STORED DATA:
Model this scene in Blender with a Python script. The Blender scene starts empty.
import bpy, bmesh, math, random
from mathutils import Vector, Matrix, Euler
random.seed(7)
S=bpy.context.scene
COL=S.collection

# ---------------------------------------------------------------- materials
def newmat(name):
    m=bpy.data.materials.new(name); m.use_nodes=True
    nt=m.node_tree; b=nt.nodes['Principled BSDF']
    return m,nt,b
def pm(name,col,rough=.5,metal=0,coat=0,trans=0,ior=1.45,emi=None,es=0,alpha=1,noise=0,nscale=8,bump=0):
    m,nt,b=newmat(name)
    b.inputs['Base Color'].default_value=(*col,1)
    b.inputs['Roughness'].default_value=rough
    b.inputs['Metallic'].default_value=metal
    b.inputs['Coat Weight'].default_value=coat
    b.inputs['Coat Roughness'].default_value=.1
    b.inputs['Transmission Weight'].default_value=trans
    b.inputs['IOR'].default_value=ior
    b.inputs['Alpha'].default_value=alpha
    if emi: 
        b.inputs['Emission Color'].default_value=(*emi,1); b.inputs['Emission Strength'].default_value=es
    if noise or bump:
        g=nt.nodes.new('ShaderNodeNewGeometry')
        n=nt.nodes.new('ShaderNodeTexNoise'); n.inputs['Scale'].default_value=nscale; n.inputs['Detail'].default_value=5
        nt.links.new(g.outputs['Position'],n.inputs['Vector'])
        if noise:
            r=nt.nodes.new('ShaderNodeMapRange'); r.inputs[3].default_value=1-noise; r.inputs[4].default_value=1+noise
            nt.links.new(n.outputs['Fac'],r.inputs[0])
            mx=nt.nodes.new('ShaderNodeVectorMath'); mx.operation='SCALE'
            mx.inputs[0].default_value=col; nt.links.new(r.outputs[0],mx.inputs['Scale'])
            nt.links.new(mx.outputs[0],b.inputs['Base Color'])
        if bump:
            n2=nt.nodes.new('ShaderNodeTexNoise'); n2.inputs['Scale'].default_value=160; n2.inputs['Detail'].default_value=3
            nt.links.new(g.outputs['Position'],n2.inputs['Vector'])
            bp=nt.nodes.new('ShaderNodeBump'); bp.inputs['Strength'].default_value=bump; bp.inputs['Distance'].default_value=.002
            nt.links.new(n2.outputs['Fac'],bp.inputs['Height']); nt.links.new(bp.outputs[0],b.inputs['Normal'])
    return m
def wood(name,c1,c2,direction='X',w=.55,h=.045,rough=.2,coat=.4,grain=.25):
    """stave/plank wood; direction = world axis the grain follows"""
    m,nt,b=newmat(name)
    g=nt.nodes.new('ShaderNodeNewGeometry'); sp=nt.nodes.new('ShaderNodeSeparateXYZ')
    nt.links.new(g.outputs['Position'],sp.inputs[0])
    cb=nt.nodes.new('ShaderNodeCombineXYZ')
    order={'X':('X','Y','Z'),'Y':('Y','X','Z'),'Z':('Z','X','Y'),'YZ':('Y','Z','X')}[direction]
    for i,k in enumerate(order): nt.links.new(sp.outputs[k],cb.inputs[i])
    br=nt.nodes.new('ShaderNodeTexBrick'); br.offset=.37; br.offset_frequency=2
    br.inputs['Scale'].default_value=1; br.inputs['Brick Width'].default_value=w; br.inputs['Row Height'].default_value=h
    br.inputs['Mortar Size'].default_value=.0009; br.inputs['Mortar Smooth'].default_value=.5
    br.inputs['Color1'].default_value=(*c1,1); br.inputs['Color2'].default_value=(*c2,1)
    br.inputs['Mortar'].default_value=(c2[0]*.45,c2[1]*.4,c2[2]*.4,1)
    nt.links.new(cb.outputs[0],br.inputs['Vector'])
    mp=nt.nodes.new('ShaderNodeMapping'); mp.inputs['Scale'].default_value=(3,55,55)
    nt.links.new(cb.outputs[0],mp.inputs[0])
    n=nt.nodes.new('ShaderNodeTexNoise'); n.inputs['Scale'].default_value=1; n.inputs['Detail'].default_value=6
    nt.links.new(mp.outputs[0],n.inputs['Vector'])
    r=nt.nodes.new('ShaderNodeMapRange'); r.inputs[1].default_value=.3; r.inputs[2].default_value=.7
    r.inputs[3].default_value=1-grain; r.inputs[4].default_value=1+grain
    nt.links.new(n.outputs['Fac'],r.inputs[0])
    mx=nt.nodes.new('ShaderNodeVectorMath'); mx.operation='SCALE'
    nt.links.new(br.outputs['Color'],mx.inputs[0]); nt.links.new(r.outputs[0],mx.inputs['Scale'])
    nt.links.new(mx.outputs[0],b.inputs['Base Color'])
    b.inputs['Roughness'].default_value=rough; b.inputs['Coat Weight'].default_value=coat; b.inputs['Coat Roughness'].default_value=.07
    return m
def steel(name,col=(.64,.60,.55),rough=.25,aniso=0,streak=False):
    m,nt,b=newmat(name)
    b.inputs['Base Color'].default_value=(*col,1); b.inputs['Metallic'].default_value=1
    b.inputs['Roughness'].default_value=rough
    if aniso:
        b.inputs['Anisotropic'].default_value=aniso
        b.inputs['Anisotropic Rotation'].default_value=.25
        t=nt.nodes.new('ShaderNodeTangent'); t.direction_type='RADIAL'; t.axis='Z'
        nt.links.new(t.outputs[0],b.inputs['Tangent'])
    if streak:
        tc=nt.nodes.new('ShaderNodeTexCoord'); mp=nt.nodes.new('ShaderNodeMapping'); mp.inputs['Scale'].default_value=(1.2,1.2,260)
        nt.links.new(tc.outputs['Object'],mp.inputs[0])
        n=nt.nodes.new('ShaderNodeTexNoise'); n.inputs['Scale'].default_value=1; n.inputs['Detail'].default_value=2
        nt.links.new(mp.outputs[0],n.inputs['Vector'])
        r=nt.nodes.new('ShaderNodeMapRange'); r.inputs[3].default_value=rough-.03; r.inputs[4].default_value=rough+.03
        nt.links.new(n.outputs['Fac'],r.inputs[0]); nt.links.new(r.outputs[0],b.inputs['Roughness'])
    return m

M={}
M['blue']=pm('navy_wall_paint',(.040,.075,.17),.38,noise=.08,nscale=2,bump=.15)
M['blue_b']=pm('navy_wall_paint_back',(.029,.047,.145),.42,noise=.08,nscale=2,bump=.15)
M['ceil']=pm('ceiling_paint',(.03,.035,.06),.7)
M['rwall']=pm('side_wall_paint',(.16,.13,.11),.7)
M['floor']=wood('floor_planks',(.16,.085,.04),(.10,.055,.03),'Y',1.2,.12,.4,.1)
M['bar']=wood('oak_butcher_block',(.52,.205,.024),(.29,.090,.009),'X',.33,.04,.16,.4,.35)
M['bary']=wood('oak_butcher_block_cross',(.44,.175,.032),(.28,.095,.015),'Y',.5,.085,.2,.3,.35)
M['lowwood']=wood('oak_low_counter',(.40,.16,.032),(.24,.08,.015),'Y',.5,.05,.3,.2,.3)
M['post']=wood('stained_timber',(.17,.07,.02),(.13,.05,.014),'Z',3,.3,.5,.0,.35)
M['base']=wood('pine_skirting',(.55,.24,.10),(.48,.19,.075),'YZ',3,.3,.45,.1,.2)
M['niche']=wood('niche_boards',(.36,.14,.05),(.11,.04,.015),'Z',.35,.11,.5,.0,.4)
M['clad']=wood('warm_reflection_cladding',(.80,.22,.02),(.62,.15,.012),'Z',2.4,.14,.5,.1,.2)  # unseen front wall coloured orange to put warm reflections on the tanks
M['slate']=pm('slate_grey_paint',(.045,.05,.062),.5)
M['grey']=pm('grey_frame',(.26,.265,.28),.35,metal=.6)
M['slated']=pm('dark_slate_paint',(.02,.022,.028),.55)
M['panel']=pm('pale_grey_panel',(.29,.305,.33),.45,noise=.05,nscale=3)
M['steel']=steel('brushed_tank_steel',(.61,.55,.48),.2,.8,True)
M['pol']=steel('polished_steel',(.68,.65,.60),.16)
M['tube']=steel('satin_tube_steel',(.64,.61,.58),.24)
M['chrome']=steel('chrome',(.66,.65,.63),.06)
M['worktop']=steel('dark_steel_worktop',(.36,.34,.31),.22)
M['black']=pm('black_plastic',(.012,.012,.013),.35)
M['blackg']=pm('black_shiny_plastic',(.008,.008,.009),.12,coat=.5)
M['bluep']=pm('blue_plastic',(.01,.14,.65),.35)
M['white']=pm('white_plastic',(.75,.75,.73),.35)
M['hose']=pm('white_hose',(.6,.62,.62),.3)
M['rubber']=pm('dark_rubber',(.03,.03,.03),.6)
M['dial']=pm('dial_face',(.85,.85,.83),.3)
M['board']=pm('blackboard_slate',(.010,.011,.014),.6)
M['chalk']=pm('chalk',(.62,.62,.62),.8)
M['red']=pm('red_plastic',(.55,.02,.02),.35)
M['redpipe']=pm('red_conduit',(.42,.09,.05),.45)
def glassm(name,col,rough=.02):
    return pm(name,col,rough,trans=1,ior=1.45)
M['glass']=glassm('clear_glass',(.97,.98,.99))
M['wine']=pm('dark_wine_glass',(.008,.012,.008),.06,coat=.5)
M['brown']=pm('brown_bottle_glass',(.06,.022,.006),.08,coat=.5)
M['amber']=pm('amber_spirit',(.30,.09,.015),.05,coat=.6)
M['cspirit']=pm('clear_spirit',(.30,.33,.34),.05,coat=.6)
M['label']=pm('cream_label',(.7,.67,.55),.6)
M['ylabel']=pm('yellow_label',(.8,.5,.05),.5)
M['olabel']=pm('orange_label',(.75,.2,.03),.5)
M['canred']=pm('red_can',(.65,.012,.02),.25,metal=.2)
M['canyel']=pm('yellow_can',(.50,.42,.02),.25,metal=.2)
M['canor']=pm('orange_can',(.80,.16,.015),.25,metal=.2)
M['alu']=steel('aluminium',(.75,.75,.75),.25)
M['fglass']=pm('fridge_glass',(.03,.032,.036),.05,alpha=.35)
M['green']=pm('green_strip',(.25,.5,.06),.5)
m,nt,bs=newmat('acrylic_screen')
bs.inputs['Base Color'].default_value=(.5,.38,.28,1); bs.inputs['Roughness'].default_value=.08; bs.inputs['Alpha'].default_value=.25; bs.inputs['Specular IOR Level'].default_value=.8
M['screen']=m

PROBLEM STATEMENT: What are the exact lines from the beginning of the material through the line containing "COL=S.collection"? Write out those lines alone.

TASK RESULT:
Model this scene in Blender with a Python script. The Blender scene starts empty.
import bpy, bmesh, math, random
from mathutils import Vector, Matrix, Euler
random.seed(7)
S=bpy.context.scene
COL=S.collection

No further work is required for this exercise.